Funding
Airis Labs Raises $31M Series B to Turn Fragmented Video Into Mission-Ready Intelligence

AI defense technology company Airis Labs has raised a $31 million Series B round as governments and intelligence organizations increasingly struggle to manage the overwhelming flood of visual data generated across modern operations. The funding round was led by PSG Equity, with participation from existing investors including TLV Partners, Stepstone Group, Redseed Ventures, and several strategic angel investors. The company says it has now raised $60 million in total funding since its founding in 2023.
The Washington D.C.-based company is focused on a growing challenge inside defense and intelligence environments: massive quantities of video and imagery are now being captured from smartphones, drones, CCTV systems, body cameras, social media platforms, and digital forensic tools, yet most of that information remains difficult to search, analyze, or operationalize in real time.
Airis Labs is attempting to address that problem through a video-first AI platform designed to transform fragmented visual feeds into structured intelligence that analysts, investigators, and AI systems can search, reason over, and act upon.
The Growing Problem of Unstructured Visual Data
Modern intelligence and security operations increasingly rely on visual information collected across decentralized systems. However, while the amount of available footage has grown exponentially, the ability to process it has not kept pace.
Many agencies still depend heavily on human analysts to manually review large quantities of video, images, and field footage. In high-pressure environments, that can create operational bottlenecks where important signals are buried inside enormous volumes of unstructured data.
Airis Labs says its platform is designed to convert that visual information into machine-readable intelligence. Rather than simply storing video feeds, the system attempts to identify contextual information such as what happened, where events occurred, what changed, and what may require further human review.
The company refers to this emerging category as “User-Generated Field Intelligence,” positioning it as distinct from traditional video analytics or open-source intelligence platforms. The idea is to unify fragmented visual sources into a searchable operational layer that can support both analysts and AI-driven workflows.
According to the company, the platform can ingest data from sources including smartphones, social media, body cameras, drones, digital forensic systems, full-motion video streams, CCTV infrastructure, and customer repositories.
AI Systems Designed for Operational Environments
Unlike many AI companies that develop products primarily within controlled testing environments, Airis Labs says its technology was shaped through early field deployments under real operational conditions.
The company states that within months of its founding, its platform was already being used in environments involving fragmented video feeds, massive data volumes, and time-sensitive decision-making.
That deployment-first approach appears central to the company’s positioning.

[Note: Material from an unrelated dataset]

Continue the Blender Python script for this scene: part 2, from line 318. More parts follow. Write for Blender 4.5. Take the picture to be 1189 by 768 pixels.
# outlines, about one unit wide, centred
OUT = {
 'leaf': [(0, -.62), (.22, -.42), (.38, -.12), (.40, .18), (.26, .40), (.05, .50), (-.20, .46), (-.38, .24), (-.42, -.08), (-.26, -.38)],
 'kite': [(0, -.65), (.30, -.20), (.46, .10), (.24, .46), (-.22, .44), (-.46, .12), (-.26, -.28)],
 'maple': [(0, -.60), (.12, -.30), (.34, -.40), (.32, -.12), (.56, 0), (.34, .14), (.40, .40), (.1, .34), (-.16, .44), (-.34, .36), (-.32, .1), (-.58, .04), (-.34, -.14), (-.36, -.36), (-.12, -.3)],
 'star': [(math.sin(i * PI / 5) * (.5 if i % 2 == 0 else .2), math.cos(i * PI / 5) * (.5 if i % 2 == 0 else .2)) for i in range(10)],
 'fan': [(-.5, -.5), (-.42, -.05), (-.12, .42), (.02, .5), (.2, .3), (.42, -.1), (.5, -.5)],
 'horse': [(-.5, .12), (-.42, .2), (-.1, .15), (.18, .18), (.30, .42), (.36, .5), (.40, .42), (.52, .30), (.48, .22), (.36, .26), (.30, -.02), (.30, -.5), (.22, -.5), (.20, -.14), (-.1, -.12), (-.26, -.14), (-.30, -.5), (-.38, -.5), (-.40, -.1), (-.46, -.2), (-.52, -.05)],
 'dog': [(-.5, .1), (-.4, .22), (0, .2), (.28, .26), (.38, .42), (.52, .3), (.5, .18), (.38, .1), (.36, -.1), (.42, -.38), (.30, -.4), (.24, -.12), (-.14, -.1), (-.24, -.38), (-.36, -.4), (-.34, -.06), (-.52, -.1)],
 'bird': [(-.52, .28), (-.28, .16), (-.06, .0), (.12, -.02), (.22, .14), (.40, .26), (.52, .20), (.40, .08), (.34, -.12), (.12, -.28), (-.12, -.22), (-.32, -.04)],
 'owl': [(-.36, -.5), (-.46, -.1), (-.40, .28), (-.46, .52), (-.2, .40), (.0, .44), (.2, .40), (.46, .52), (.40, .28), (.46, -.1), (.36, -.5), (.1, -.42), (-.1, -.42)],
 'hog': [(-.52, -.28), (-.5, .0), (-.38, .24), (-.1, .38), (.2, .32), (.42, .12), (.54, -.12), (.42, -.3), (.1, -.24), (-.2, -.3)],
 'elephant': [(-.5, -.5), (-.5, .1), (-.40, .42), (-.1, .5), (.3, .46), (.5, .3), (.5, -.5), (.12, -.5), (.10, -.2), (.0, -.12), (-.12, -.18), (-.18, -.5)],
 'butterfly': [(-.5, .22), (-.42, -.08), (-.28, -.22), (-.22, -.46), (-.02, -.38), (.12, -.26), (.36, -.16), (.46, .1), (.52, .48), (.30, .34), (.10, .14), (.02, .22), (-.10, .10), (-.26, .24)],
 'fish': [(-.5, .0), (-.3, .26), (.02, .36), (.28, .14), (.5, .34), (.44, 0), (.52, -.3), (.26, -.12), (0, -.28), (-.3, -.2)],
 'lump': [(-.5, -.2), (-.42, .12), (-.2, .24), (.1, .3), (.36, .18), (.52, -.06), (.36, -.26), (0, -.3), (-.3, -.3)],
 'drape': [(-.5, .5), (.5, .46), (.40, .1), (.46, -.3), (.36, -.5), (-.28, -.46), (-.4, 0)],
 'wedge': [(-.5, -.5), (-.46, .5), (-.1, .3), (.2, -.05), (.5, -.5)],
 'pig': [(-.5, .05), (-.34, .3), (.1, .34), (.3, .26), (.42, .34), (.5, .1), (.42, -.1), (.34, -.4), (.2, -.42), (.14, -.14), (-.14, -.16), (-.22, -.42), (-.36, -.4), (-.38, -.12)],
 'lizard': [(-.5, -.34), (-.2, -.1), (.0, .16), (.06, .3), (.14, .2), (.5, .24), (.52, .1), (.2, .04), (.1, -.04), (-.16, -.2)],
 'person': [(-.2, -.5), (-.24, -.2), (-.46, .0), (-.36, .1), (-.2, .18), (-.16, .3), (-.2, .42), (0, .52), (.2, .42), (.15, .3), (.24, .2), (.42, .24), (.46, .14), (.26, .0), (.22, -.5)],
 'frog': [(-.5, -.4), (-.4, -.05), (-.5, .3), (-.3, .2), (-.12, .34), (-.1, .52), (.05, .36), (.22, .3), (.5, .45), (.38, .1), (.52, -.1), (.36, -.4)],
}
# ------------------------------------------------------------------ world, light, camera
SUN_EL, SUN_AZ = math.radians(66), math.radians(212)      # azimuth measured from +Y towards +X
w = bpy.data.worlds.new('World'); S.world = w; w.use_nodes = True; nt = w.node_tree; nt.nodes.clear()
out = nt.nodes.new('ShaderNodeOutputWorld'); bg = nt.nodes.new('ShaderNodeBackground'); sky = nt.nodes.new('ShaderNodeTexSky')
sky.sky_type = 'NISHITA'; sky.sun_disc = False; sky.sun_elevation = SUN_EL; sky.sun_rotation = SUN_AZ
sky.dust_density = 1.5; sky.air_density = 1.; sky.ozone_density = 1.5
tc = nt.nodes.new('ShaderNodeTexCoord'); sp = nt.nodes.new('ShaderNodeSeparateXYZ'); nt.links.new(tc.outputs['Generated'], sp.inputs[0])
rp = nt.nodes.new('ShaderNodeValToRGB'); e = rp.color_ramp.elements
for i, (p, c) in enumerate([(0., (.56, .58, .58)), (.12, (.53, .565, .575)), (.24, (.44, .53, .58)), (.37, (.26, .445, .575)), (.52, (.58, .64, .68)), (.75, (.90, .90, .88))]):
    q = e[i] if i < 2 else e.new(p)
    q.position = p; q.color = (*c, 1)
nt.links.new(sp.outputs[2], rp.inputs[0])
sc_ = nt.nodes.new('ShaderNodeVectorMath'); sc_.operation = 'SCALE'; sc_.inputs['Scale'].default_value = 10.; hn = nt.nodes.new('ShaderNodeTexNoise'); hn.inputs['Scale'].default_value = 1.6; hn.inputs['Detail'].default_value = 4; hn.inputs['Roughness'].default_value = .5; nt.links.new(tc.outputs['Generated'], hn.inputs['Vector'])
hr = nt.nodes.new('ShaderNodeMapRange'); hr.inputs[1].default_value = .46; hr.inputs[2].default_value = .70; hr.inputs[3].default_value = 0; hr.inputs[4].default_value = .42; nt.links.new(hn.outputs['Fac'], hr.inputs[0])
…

In operational intelligence settings, reliability and contextual understanding often matter more than benchmark performance or narrow object-recognition capabilities.
Rather than focusing exclusively on traditional video analytics tasks such as motion detection or object classification, platforms like Airis Labs are attempting to build systems capable of semantic understanding across visual environments. That includes identifying relationships, anomalies, changes over time, and operationally relevant context within large-scale imagery and video streams.
This broader shift reflects how AI is increasingly being deployed across defense and security infrastructure. As visual data volumes continue to expand, organizations are looking for systems capable of helping analysts prioritize relevant information faster rather than simply collecting more raw data.
Defense AI Investment Continues to Accelerate
The Airis Labs funding round comes amid growing investor interest in defense-focused AI infrastructure and intelligence technologies.
Governments worldwide are rapidly expanding their use of AI systems across surveillance analysis, situational awareness, cyber operations, autonomous systems, and intelligence workflows. In many cases, the challenge is no longer access to information, but the ability to process and interpret it quickly enough to support operational decision-making.
Airis Labs was also recently selected to join Oracle’s Defense Ecosystem initiative, which supports companies developing AI and cloud technologies for government and defense deployments.
The company’s leadership team includes individuals with backgrounds spanning national security operations, intelligence work, enterprise technology deployments, and government-focused field operations. Airis Labs says those operational experiences helped shape the platform around the realities of fragmented, chaotic, and fast-moving field environments rather than idealized laboratory conditions.
Today, the company employs approximately 45 people across operations in the Washington D.C. area and Tel Aviv.
Moving Beyond Traditional Video Analytics
The rise of multimodal AI systems is reshaping how organizations think about visual intelligence. Earlier generations of video analytics platforms often focused on narrow detection tasks, such as identifying objects or triggering alerts based on predefined rules.
Newer systems are increasingly attempting to understand context and relationships across large-scale visual environments. That evolution is becoming particularly important in intelligence and defense settings where analysts may need to review thousands of simultaneous data streams across multiple operational theaters.
Airis Labs argues that the next generation of government AI systems must be capable of understanding the physical world in ways that go beyond simple image recognition. The company says its AI infrastructure is intended to help analysts and operators surface meaningful insights faster while allowing human teams to focus on higher-level judgment and decision-making.
The newly raised capital will be used to expand U.S. operations, grow the company’s workforce, and accelerate development of its intelligence platform as demand for AI-driven operational systems continues to grow across government and defense sectors.